Justin Bieber wielokrotnie wykazywał się ignorancją i lekkomyślnością. Chciał, żeby Anna Frank, która zginęła w obozie koncentracyjnym, była jego fanką, nie wiedział, że jest taki kraj jak Niemcy i pomylił Polskę z Rosją. Kiedy jednak wchodzi w grę los całkowicie zależnych od człowieka zwierząt, zaczyna się robić poważnie. Kilka tygodni temu Bieber porzucił swoją małą małpkę kapucynkę o imieniu Mally. Zwierzak został skonfiskowany przez niemieckie służby weterynaryjne, bo podróżował bez wymaganych dokumentów i szczepień. Justin nie przejął się losem mapłki i wyjechał... Zobacz: Zostawił swoją małpkę w schronisku! "PRZYTULA SIĘ DO JEGO ZDJĘCIA!"
Teraz wiadomo już, że Mally zmieni właściciela na zawsze. Bieber postanowił nie walczyć o jego odzyskanie - przez długi czas w ogóle nie interesował się zwierzakiem, kilka dni temu oficjalnie poinformował schronisko w Monachium, że nie chce być jego właścicielem.
Justin Bieber zdecydował, że oddaje Mally'ego w opiekę niemieckim służbom i nie chce go odzyskać - relacjonuje Daily Mail. Władze niemieckiego schroniska, do którego trafiła kapucynka przyznają, że nastoletni gwiazdor nie zgłosił się po nią, kiedy została poddana kwarantannie i umieszczona w klinice weterynaryjnej.
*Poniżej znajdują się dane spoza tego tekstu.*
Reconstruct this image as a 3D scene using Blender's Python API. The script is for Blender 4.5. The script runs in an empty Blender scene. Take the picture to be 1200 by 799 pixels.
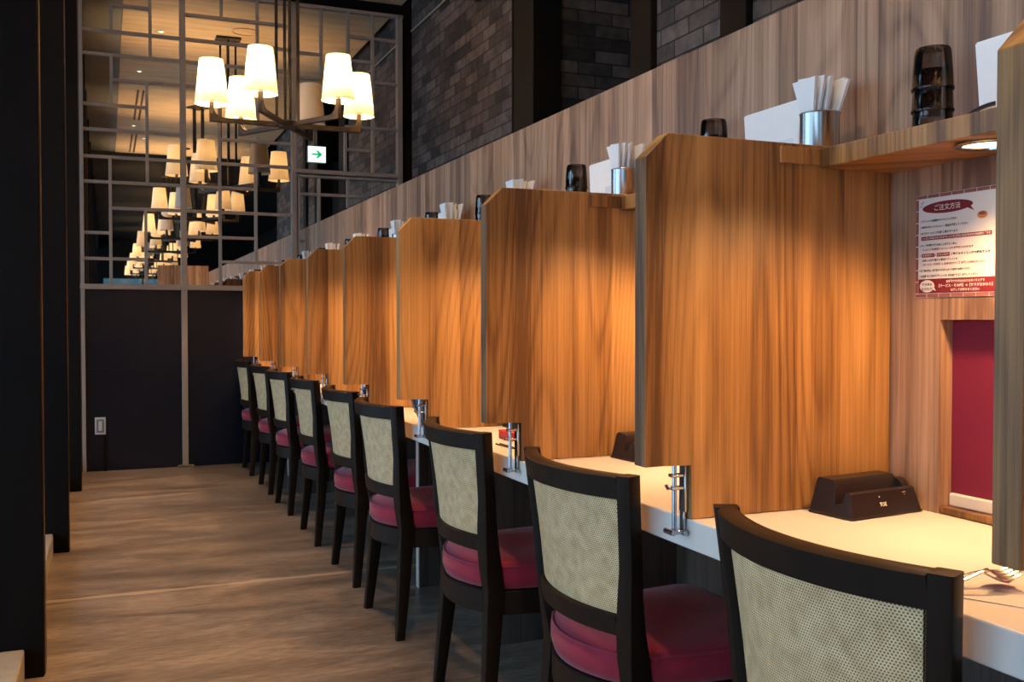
import bpy, bmesh, math, random
from mathutils import Vector, Matrix
random.seed(7)
scene = bpy.context.scene
COL = scene.collection
R = math.radians
PI = math.pi

# ------------------------------------------------------------------ layout
PITCH = 0.75
def PY(k):                      # near face of divider k (0 = closest to the camera)
    return 1.44 + (k - 1) * PITCH
TH = 0.035                      # divider thickness
XC = 0.934                      # counter front edge
XW = 1.377                      # booth back wall
YB = 7.387                      # mirror face
ZC = 0.716                      # counter top
ZS = 1.375                      # shelf top
CEIL = 3.51

# ------------------------------------------------------------------ helpers
def link(o):
    COL.objects.link(o); return o

def obj(name, bm, mat, parent=None, smooth=False, autosmooth=None):
    me = bpy.data.meshes.new(name)
    bmesh.ops.recalc_face_normals(bm, faces=bm.faces[:])
    bm.to_mesh(me); bm.free()
    mats = mat if isinstance(mat, (list, tuple)) else [mat]
    for m in mats: me.materials.append(m)
    if smooth:
        for p in me.polygons: p.use_smooth = True
        if autosmooth is not None:
            me.set_sharp_from_angle(angle=R(autosmooth))
    o = bpy.data.objects.new(name, me)
    if parent is not None: o.parent = parent
    return link(o)

def tag(o, label=None, cat=None, group=None, kind=None):
    if label: o['label'] = label
    if cat: o['category'] = cat
    if group: o['group'] = group
    if kind: o['kind'] = kind
    return o

def empty(name, loc=(0, 0, 0), rz=0.0):
    o = bpy.data.objects.new(name, None)
    o.location = loc; o.rotation_euler = (0, 0, rz); o.empty_display_size = 0.05
    return link(o)

def struct(name, bm, mat, label=None, **k):
    o = obj(name, bm, mat, **k); o['kind'] = 'structure'
    if label: o['label'] = label
    return o

def kids(o):
    return [c for c in bpy.data.objects if c.parent == o]

def copy_tree(o, parent=None):
    c = o.copy(); COL.objects.link(c)
    if parent is not None: c.parent = parent
    for ch in kids(o): copy_tree(ch, c)
    return c

def NB(): return bmesh.new()

def box(bm, x0, x1, y0, y1, z0, z1, bev=0.0, seg=2):
    vs = [bm.verts.new(p) for p in ((x0,y0,z0),(x1,y0,z0),(x1,y1,z0),(x0,y1,z0),(x0,y0,z1),(x1,y0,z1),(x1,y1,z1),(x0,y1,z1))]
    fs = [bm.faces.new([vs[i] for i in q]) for q in ((0,3,2,1),(4,5,6,7),(0,1,5,4),(1,2,6,5),(2,3,7,6),(3,0,4,7))]
    if bev > 0:
        es = list({e for f in fs for e in f.edges})
        bmesh.ops.bevel(bm, geom=es, offset=bev, segments=seg, profile=0.5, affect='EDGES')
    return bm

def prism(bm, pts, axis, a, b, bev=0.0, seg=1):
    """extrude polygon pts (2d) along axis 0/1/2 from a to b"""
    def P(p, t):
        if axis == 0: return (t, p[0], p[1])
        if axis == 1: return (p[0], t, p[1])
        return (p[0], p[1], t)
    v0 = [bm.verts.new(P(p, a)) for p in pts]
    v1 = [bm.verts.new(P(p, b)) for p in pts]
    n = len(pts)
    fs = [bm.faces.new(v0[::-1]), bm.faces.new(v1)]
    for i in range(n):
        fs.append(bm.faces.new((v0[i], v0[(i+1) % n], v1[(i+1) % n], v1[i])))
    if bev > 0:
        es = list({e for f in fs for e in f.edges})
        bmesh.ops.bevel(bm, geom=es, offset=bev, segments=seg, profile=0.5, affect='EDGES')
    return bm

def loft(bm, rings, cap=True, closed=True):
    V = [[bm.verts.new(p) for p in r] for r in rings]
    n = len(rings[0])
    for a, b in zip(V[:-1], V[1:]):
        rng = range(n) if closed else range(n - 1)
        for i in rng:
            bm.faces.new((a[i], a[(i+1) % n], b[(i+1) % n], b[i]))
    if cap:
        bm.faces.new(V[0][::-1]); bm.faces.new(V[-1])
    return V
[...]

Skontaktowali się z nimi menedżerowie Biebera, którzy poprosili o znalezienie małpce "nowego, bezpiecznego domu w stylu schroniska lub zoo". Termin ostatecznego odebrania Mally'ego z Monachium wyznaczono na 17 maja.
Jeżeli do tej pory Bieber się po niego nie zgłosi, kapucynka zostanie przewieziona do specjalnego ośrodka w Holandii, w którym znajdują się inne małpy - porzucone i niechciane.